Uber faces Toronto ban on city-issued smartphones

Uber
Taxi associations drove Uber out of the province after legislation required ridesharing license to operate in the city.

There are approximately 12,000 smartphones issued to Toronto municipal employees, and one city councillor wants the Uber app deleted from every one of them.

Jim Karygiannis, councillor for Ward 39 in Scarborough-Agincourt, has written and plans to submit a motion to the city council next month to “limit the liability of employee use of Uber.”

“City employees with work-issued smartphones may be using Uber to go to City meetings. If those employees are physically harmed in an accident, [they] will hold the City of Toronto taxpayers liable because they were on work time when they were injured,” the motion claims.

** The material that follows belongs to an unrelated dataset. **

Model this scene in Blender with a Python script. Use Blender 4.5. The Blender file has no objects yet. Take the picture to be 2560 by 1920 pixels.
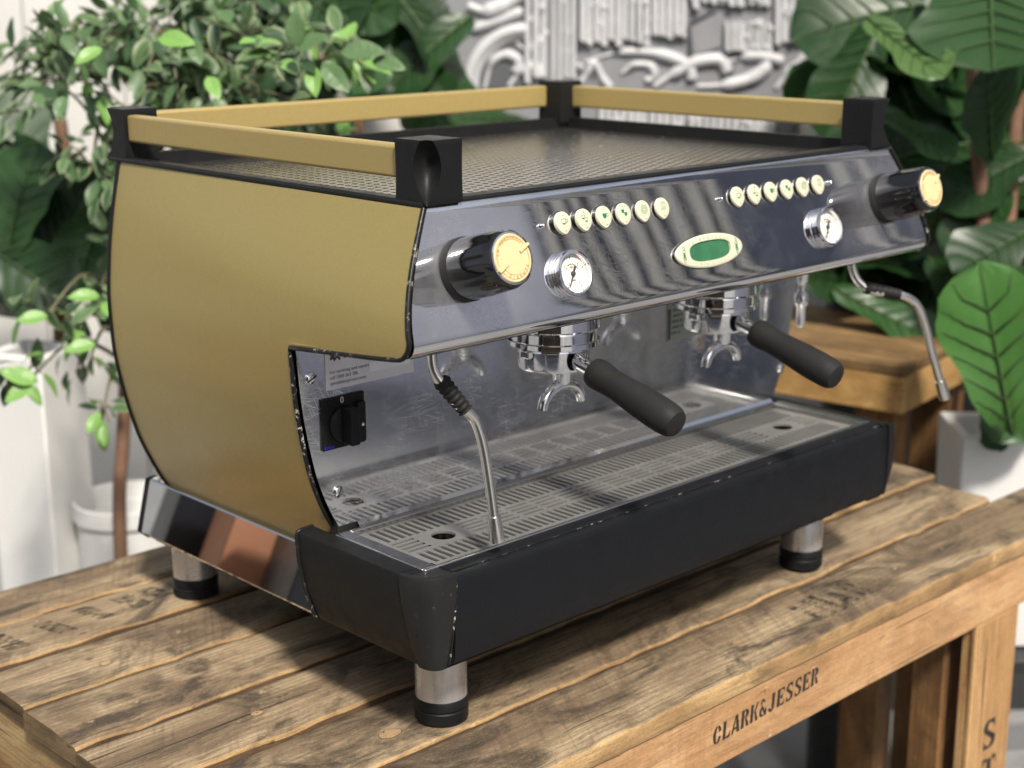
import bpy, bmesh, math, random
from mathutils import Vector, Matrix, noise
random.seed(7)
S = bpy.context.scene
R = math.radians
PI = math.pi

# ------------------------------------------------------------------ camera, world, sun
W0, H0, FPX = 2560, 1920, 3852.86
CX = Vector((0.7238, -0.6900, -0.0038)).normalized()
CF = Vector((0.6673, 0.7014, -0.2503)).normalized()
CX = (CX - CF*CX.dot(CF)).normalized()
CU = CX.cross(CF)
CP = Vector((-1.15978, -1.01848, 0.67213))
cam = bpy.data.cameras.new('camera')
co = bpy.data.objects.new('camera', cam)
S.collection.objects.link(co)
co.matrix_world = Matrix(((CX.x, CU.x, -CF.x, CP.x), (CX.y, CU.y, -CF.y, CP.y), (CX.z, CU.z, -CF.z, CP.z), (0, 0, 0, 1)))
cam.sensor_width = 36
cam.lens = FPX/W0*36
cam.clip_start = .05
cam.clip_end = 300
cam.dof.use_dof = True
cam.dof.focus_distance = 1.36
cam.dof.aperture_fstop = 5.0
S.camera = co

world = bpy.data.worlds.new('World')
S.world = world
world.use_nodes = True
wt = world.node_tree
for n in list(wt.nodes): wt.nodes.remove(n)
sky = wt.nodes.new('ShaderNodeTexSky')
sky.sky_type = 'NISHITA'
sky.sun_disc = False
SUN = Vector((-.28, -.60, .80)).normalized()
sky.sun_elevation = math.asin(SUN.z)
sky.sun_rotation = math.atan2(SUN.x, SUN.y)
sky.air_density = 1.0
sky.dust_density = 3.0
sky.ozone_density = 1.0
bg = wt.nodes.new('ShaderNodeBackground')
bg.inputs['Strength'].default_value = 0.092
wo = wt.nodes.new('ShaderNodeOutputWorld')
hs = wt.nodes.new('ShaderNodeHueSaturation')
hs.inputs['Saturation'].default_value = .45
wt.links.new(sky.outputs[0], hs.inputs['Color'])
wt.links.new(hs.outputs[0], bg.inputs[0])
wt.links.new(bg.outputs[0], wo.inputs[0])
sl = bpy.data.lights.new('sun', 'SUN')
sl.energy = 3.6
sl.angle = R(7)
sl.color = (1, .93, .82)
so = bpy.data.objects.new('sun', sl)
S.collection.objects.link(so)
so.rotation_euler = SUN.to_track_quat('Z', 'Y').to_euler()
so.location = SUN*6
S.view_settings.view_transform = 'Standard'
S.view_settings.look = 'None'
S.view_settings.exposure = 0.6
S.view_settings.gamma = 1.0
S.cycles.use_denoising = True
S.cycles.max_bounces = 8

def at(px, py, d):
    """point d metres in front of the camera plane, seen at pixel (px, py) of the 2560 x 1920 photograph"""
    return CP + (CX*((px - W0/2)/FPX) - CU*((py - H0/2)/FPX) + CF)*d

# ------------------------------------------------------------------ mesh helpers
class MB:
    def __init__(s):
        s.v = []; s.f = []; s.m = []
    def face(s, idx, m=0):
        s.f.append(tuple(idx)); s.m.append(m)
    def add(s, vs, fs, m=0, M=None):
        b = len(s.v)
        for p in vs:
            p = Vector(p)
            s.v.append(M @ p if M is not None else p)
        for f in fs: s.face([b + i for i in f], m)
    def box(s, x0, x1, y0, y1, z0, z1, m=0, M=None):
        s.add([(x, y, z) for z in (z0, z1) for y in (y0, y1) for x in (x0, x1)],
              [(0, 2, 3, 1), (4, 5, 7, 6), (0, 1, 5, 4), (2, 6, 7, 3), (0, 4, 6, 2), (1, 3, 7, 5)], m, M)
    def lathe(s, prof, n=32, M=None, m=0, cap0=True, cap1=True, lobe=None):
        vs = []; fs = []
        for r, h in prof:
            for k in range(n):
                a = 2*PI*k/n
                q = r*(lobe(a, h) if lobe else 1)
                vs.append((q*math.cos(a), q*math.sin(a), h))
        for i in range(len(prof) - 1):
            for k in range(n):
                k2 = (k + 1) % n
                fs.append((i*n + k, i*n + k2, (i + 1)*n + k2, (i + 1)*n + k))
        if cap0: fs.append(tuple(range(n))[::-1])
        if cap1: fs.append(tuple((len(prof) - 1)*n + k for k in range(n)))
        s.add(vs, fs, m, M)
    def tube(s, pts, r, n=14, m=0, caps=True):
        pts = [Vector(p) for p in pts]
        rs = r if isinstance(r, (list, tuple)) else [r]*len(pts)
        T = []
        for i in range(len(pts)):
            a = pts[max(0, i - 1)]; b = pts[min(len(pts) - 1, i + 1)]
            T.append((b - a).normalized())
        u = T[0].orthogonal().normalized()
        b0 = len(s.v)
        for i, p in enumerate(pts):
            u = (u - T[i]*u.dot(T[i])).normalized()
            w = T[i].cross(u)
            for k in range(n):
                a = 2*PI*k/n
                s.v.append(p + (u*math.cos(a) + w*math.sin(a))*rs[i])
        for i in range(len(pts) - 1):
            for k in range(n):
                k2 = (k + 1) % n
                s.face((b0 + i*n + k, b0 + i*n + k2, b0 + (i + 1)*n + k2, b0 + (i + 1)*n + k), m)
        if caps:
            s.face([b0 + k for k in range(n)][::-1], m)
            s.face([b0 + (len(pts) - 1)*n + k for k in range(n)], m)
    def grid(s, fn, nu, nv, m=0, flip=False):
        b = len(s.v)
        for j in range(nv + 1):
            for i in range(nu + 1):
                s.v.append(Vector(fn(i/nu, j/nv)))
        for j in range(nv):
            for i in range(nu):
                q = (b + j*(nu + 1) + i, b + j*(nu + 1) + i + 1, b + (j + 1)*(nu + 1) + i + 1, b + (j + 1)*(nu + 1) + i)
                s.face(q[::-1] if flip else q, m)
    def prism(s, poly, f, h0, h1, m=0):
        """poly: 2-D outline; f(a, b, h) -> point"""
        n = len(poly); b = len(s.v)
        for h in (h0, h1):
            for a, c in poly: s.v.append(Vector(f(a, c, h)))
        for k in range(n):
            k2 = (k + 1) % n
            s.face((b + k, b + k2, b + n + k2, b + n + k), m)
        s.face([b + k for k in range(n)][::-1], m)
        s.face([b + n + k for k in range(n)], m)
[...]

Karygiannis notes that UberX drivers, 13 of whom were recently charged in a blitz by Toronto Police, don’t have proper insurance to be ferrying passengers for money. Last year, the city filed an injunction attempting to ban Uber from Toronto, similar to orders passed in Calgary and Vancouver. Uber came under scrutiny before it began pairing passengers with unlicensed civilian drivers; unlike Hailo, which has subsequently packed up its North American operations, Uber is not a licensed taxi company in Toronto.

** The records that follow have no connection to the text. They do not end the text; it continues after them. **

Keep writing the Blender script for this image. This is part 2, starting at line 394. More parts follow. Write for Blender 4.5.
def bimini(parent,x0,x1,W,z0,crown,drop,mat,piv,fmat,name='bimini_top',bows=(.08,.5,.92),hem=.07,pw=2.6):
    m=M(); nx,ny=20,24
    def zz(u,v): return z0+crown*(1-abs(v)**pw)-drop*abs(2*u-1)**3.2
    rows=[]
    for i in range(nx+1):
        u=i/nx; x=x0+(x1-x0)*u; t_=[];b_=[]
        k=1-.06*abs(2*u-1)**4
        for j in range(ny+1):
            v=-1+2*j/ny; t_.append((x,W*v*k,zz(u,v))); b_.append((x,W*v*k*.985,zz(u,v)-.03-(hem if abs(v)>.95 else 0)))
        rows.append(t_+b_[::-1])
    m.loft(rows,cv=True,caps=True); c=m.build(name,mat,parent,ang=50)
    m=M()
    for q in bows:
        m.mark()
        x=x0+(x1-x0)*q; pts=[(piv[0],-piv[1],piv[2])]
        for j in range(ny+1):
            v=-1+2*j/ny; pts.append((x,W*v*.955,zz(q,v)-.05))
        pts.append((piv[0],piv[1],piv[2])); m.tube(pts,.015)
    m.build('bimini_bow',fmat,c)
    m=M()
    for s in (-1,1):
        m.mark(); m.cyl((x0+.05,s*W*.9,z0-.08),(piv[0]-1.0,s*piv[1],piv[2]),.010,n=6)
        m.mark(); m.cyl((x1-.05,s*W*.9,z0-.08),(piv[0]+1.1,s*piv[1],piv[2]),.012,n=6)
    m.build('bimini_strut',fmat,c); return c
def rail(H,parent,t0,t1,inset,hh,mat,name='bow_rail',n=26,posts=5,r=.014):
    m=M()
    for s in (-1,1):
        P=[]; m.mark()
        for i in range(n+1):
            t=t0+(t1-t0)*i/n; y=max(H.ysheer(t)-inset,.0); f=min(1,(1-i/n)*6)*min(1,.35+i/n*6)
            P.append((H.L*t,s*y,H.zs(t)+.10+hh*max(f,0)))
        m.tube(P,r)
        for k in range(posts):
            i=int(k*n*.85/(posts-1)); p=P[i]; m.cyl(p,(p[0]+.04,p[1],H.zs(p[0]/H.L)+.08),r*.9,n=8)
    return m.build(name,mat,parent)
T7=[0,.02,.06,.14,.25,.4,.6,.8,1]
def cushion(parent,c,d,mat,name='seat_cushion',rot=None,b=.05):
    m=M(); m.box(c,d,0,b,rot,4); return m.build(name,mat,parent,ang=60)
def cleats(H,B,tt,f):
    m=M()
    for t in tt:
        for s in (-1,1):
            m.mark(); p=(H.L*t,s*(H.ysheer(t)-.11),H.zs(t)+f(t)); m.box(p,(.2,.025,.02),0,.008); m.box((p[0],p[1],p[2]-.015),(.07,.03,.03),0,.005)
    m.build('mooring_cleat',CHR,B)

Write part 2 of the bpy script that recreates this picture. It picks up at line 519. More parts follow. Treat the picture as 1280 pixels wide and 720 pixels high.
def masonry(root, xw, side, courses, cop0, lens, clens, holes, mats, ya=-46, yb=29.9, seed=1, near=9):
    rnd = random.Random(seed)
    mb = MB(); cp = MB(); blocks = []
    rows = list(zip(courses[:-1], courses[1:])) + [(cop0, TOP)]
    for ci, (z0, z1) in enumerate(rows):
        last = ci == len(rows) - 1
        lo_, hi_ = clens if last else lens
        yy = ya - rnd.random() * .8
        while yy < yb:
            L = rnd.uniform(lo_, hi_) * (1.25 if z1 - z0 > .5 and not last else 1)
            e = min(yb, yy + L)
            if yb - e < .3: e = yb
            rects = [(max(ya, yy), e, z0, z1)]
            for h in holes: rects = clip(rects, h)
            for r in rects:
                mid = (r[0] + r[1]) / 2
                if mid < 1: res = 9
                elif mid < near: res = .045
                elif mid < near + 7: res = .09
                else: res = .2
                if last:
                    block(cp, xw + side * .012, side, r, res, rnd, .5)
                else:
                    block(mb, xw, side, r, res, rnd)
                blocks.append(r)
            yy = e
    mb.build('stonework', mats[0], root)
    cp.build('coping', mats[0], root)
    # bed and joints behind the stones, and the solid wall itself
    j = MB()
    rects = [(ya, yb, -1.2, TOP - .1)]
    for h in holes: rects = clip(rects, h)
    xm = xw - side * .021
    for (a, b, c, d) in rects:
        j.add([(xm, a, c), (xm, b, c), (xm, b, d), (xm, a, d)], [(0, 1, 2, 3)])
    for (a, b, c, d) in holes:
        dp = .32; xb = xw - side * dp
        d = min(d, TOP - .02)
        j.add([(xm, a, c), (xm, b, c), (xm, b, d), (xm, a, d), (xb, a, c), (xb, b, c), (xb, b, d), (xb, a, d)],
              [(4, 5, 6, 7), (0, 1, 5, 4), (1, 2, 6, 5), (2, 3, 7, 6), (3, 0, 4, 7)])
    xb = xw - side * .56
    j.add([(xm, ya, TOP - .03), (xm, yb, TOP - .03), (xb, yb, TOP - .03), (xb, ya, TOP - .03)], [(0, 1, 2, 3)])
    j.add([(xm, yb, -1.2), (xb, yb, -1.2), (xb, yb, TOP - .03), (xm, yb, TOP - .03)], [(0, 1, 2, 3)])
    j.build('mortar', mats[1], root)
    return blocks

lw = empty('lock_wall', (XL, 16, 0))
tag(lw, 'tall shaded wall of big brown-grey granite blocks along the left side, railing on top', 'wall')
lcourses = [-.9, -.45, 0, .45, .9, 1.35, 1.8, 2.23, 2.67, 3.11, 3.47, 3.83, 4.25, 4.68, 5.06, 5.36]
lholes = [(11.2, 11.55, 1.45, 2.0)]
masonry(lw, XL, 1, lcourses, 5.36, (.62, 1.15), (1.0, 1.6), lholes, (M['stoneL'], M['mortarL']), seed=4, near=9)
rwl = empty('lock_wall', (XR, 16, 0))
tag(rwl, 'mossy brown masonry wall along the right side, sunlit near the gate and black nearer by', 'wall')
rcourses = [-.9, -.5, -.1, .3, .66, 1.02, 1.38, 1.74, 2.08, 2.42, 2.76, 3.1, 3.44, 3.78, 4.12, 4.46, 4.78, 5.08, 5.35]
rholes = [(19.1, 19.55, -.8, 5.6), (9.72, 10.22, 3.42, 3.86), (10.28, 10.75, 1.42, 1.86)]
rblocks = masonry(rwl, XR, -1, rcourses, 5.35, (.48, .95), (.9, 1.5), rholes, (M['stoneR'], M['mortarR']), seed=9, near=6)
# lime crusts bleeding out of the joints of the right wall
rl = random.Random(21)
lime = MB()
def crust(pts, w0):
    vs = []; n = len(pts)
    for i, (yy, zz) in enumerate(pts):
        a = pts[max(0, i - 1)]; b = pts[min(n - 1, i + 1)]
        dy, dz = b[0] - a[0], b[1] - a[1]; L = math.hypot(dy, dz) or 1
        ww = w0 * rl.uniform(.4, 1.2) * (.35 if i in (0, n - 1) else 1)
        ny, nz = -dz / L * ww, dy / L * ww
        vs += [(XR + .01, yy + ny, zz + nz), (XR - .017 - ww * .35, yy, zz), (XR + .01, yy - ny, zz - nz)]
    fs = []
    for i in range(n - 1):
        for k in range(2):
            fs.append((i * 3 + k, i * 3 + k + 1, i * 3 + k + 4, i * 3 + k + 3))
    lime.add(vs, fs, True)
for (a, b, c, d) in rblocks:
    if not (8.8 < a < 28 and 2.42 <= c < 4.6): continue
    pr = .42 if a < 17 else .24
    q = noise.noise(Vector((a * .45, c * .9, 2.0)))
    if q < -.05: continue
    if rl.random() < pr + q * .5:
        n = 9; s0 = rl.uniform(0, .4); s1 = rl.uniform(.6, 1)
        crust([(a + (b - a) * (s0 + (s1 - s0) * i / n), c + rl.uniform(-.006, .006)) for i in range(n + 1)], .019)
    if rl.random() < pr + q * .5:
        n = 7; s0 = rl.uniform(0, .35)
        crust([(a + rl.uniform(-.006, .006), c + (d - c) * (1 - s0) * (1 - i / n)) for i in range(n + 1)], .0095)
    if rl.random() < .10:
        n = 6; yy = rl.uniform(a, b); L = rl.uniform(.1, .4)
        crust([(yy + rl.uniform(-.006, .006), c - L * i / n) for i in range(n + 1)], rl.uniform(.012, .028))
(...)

The company operates in a legal grey area in most Canadian cities largely because it insists on being seen as a tech company that merely links drivers, licensed or otherwise, with passengers. In cities where UberX operates, people have stopped taking licensed taxis altogether, noting that the alternative is cheaper and, in many cases, more comfortable.

Uber also argues that UberX drivers are properly insured in Toronto, despite not being recognized by the city. The injunction hearing is set for May.